__RECORDED DATA__:
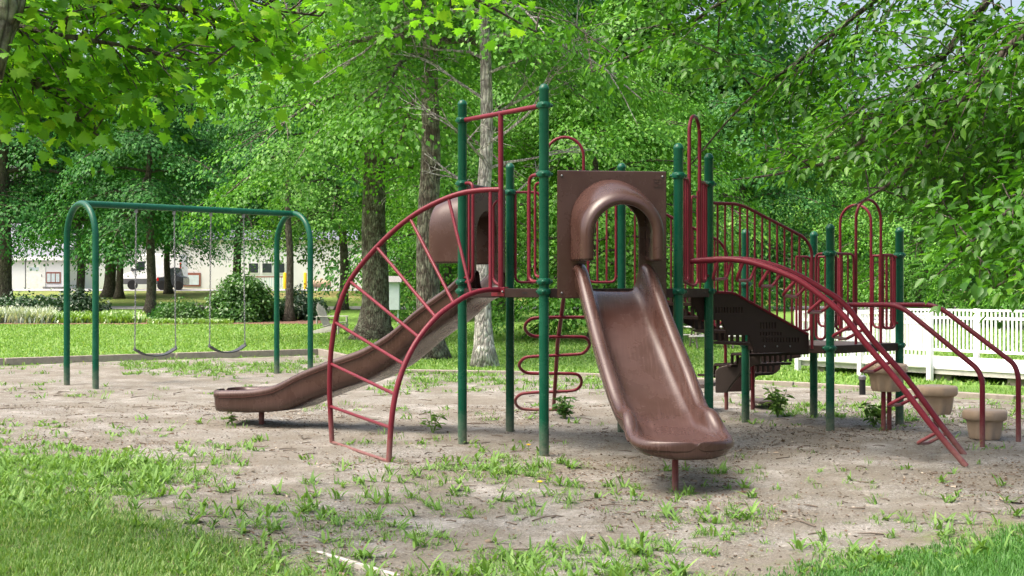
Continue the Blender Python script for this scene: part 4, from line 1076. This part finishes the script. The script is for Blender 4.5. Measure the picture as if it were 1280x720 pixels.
x, y = weeds(19000, 11.5, 30); n = len(x); c = on_ground(x, y); scl = rs.uniform(.5, 1.2, n); h = n // 2
v1, f1 = tufts(c[:h], 9, .10 * scl[:h], .022, rs, .04, (.35, 1.2), (.2, 1.2)); v2, f2 = tufts(c[h:], 11, .09 * scl[h:], .009, rs, .06, (.6, 1.45), (.3, 1.2))
stuff('sand_pit_weeds', np.vstack([v1, v2]), np.vstack([f1, f2 + len(v1)]), 'weed', 'thin weeds and grass spreading over the far part of the sand pit', 'weeds')
# single leafy plants one can point to
def plant(name, label, loc, nst, hh, leaf, mat='weed', cat='plant', seed=1, spread=.12, group=None):
    r2 = np.random.RandomState(seed); t_ = thing(name, label, cat, loc, group); st = MB(); cs = []; ds = []
    for k in range(nst):
        a = r2.rand() * 2 * PI; tip = V(math.cos(a) * spread * r2.uniform(.4, 1.3), math.sin(a) * spread * r2.uniform(.4, 1.3), hh * r2.uniform(.6, 1.1))
        st.tube([(0, 0, -.02), tuple(tip * .5 + V(0, 0, .02)), tuple(tip)], [.006, .005, .003], 5)
        for j in range(9):
            u = r2.uniform(.25, 1.05); cs.append(tuple(tip * u + V(*r2.normal(0, .012, 3)))); b = r2.rand() * 2 * PI; ds.append((math.cos(b), math.sin(b), .35))
    st.build('stems', M['grass'], t_, (0, 0, 0)); cs = np.array(cs); ds = np.array(ds); n = len(cs)
    v, f = leaves(cs, norm(np.array([0, 0, 1.0]) + r2.normal(0, .35, (n, 3))), ds, leaf * r2.uniform(.7, 1.3, n), BROAD)
    link('foliage', npmesh('foliage', v, f), M[mat], t_, (0, 0, 0), None)
plant('leafy_weed', 'bushy leafy weed behind the green post left of the front slide', G(706, 523), 15, .25, .085, seed=2, mat='leafE')
plant('leafy_weed', 'upright weed with one broad leaf beside the outlet of the left slide', G(291, 531), 2, .12, .08, seed=3, spread=.05)
plant('leafy_weed', 'tall weed among the plants under the landing', G(972, 520), 7, .34, .12, seed=4)
plant('leafy_weed', 'broad-leaved weed in front of the tallest stepping pod', G(1092, 532), 5, .24, .14, seed=6)
plant('leafy_weed', 'thin weed in the sand between the arched ladder and the green posts', G(541, 541), 4, .24, .075, seed=8, spread=.08)
for (px, py, lab) in ((674, 611, 'yellow dandelion flower in the sand left of the front slide'), (660, 563, 'yellow dandelion flower near the foot of the tall green post')):
    g_ = G(px, py); t_ = thing('dandelion', lab, 'flower', g_); MB().tube([(0, 0, 0), (.005, 0, .05)], .003, 5).build('stem', M['grass'], t_, (0, 0, 0)); MB().lathe((.005, 0, .048), [(.006, 0), (.018, .004), (.022, .010), (.012, .014)], 14).build('flower_head', M['petal'], t_, (0, 0, 0))
# lawn grass in front corners
def lawn_pts(n, y0, y1):
    x, y = sample(n, y0, y1); s_ = sand_sd(x, y); k = (s_ < .25 * (vnoise(x + 9, y, 1.1, 4) - .35)) & (rs.rand(n) < np.clip(.25 - s_ * 1.5, 0, 1)); return x[k], y[k]
x, y = lawn_pts(30000, 6.5, 10.5); lf = x < .3
c = on_ground(x, y); tallness = .55 + .8 * vnoise(x + 20, y, .9, 6)
a = lf; v, f = tufts(c[a], 7, .058 * tallness[a], .0056, rs, .018, (.8, 1.5), (.2, 1.1)); stuff('lawn_grass', v, f, 'grass', 'pale mown grass in the near left corner', 'grass')
a = ~lf; deep = np.clip(-sand_sd(x, y), 0, 1)
v, f = tufts(c[a], 9, (.042 + .06 * deep[a]) * tallness[a], .0052, rs, .018, (.8, 1.5), (.2, 1.1)); stuff('lush_grass', v, f, 'grassdark', 'lush taller grass in the near right corner', 'grass')
x, y = sample(9000, 10.5, 20); k = (sand_sd(x, y) < -.05); c = on_ground(x[k], y[k]); v, f = tufts(c, 8, .06, .007, rs, .04); stuff('side_grass', v, f, 'grass', 'grass growing along the left edge of the sand pit', 'grass')
# lawn behind the pit, textured by short tufts
x, y = sample(26000, 20.5, 47); k = sand_sd(x, y) < -.12; c = on_ground(x[k], y[k]); v, f = tufts(c, 5, .075, .03, rs, .12, (.7, 1.4), (.2, 1.0), 2); stuff('far_lawn_grass', v, f, 'lawnfar', 'bright mown lawn grass beyond the sand pit', 'grass')
# litter
def litter(n, y0, y1, s0, s1):
    x, y = sample(n, y0, y1); k = rs.rand(n) < .25 + .9 * (vnoise(x + 70, y, .8, 12) > .5); x, y = x[k], y[k]; m = len(x); c = on_ground(x, y); c[:, 2] += .006
    b = rs.rand(m) * 2 * PI; return leaves(c, norm(np.array([0, 0, 1.0]) + rs.normal(0, .28, (m, 3))), np.stack([np.cos(b), np.sin(b), np.zeros(m)], 1), rs.uniform(s0, s1, m), KITE)
va, fa = litter(42000, 6.6, 17, .010, .034); vb, fb = litter(260, 6.6, 14, .04, .075)
stuff('leaf_litter', np.vstack([va, vb]), np.vstack([fa, fb + len(va)]), 'litter', 'dry leaf fragments scattered on the sand', 'leaf litter')
x, y = sample(700, 6.7, 20); tb = MB()
for i in range(len(x)):
    if sand_sd(x[i:i + 1], y[i:i + 1])[0] < .1: continue
    b = rs.rand() * PI; L = rs.uniform(.04, .17) * (2.2 if rs.rand() < .06 else 1); z = float(ground_h(x[i], y[i])) + .006
    d = V(math.cos(b), math.sin(b), 0); p = V(x[i], y[i], z); tb.tube([p, p + d * L * .5 + V(-d.y, d.x, 0) * rs.normal(0, .012) + V(0, 0, .006), p + d * L], [.006, .005, .003], 5)
o = tb.build('twigs', M['twig'], None); o['kind'] = 'stuff'; tag(o, 'small dry twigs lying on the sand', 'twigs')
# half-buried edging board in the foreground
e0, e1 = V(-1.14, 7.50, -.010), V(-.61, 6.85, -.004)
tag(MB().bar(e0, e1, .032, .045).build('edging_board', M['offwhite'], None, e0, bev=.004), 'pale half-buried edging board in the grass at the bottom of the view', 'board')

# ------------------------------------------------------------------ timber edging of the pit
tl_ = [(-16, 21.8), (-10.3, 25.95), (-7.4, 28.1), (-4.5, 30.0)]; tl2 = [(-4.5, 30.0), (-3.3, 26.6), (-2.0, 23.5)]; tl3 = [(-2.0, 23.5), (.7, 22.9), (2.6, 21.6), (4.5, 20.35), (7.0, 17.75), (9.4, 15.9)]
labs = ['pit edging timber far left of the swing frame', 'pit edging timber behind the left swing arch', 'pit edging timber behind the middle of the swing frame', 'short pit edging timber running back from the right swing arch', 'pit edging timber behind the left slide', 'pit edging timber behind the loop climber', 'pit edging timber behind the front slide',
        'pit edging timber behind the transfer steps', 'pit edging timber in front of the white fence', 'pit edging timber in front of the white deck at the right edge']
i = 0
for chain in (tl_, tl2, tl3):
    for p, q in zip(chain[:-1], chain[1:]):
        zt_ = .06 if chain is not tl3 else -.015; a, b = V(p[0], p[1], zt_), V(q[0], q[1], zt_); d = (b - a).normalized(); n_ = (a + b) / 2
        o = MB().bar(a + d * .02, b - d * .02, .12, .17).build('edging_timber', M['timber'], None, V(n_.x, n_.y, 0), bev=.012)
        tag(o, labs[i] if i < len(labs) else labs[-1], 'timber', 'timbers edging the sand pit'); i += 1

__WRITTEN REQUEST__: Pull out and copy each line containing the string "from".

__EXERCISE RESPONSE__:
Continue the Blender Python script for this scene: part 4, from line 1076. This part finishes the script. The script is for Blender 4.5. Measure the picture as if it were 1280x720 pixels.
labs = ['pit edging timber far left of the swing frame', 'pit edging timber behind the left swing arch', 'pit edging timber behind the middle of the swing frame', 'short pit edging timber running back from the right swing arch', 'pit edging timber behind the left slide', 'pit edging timber behind the loop climber', 'pit edging timber behind the front slide',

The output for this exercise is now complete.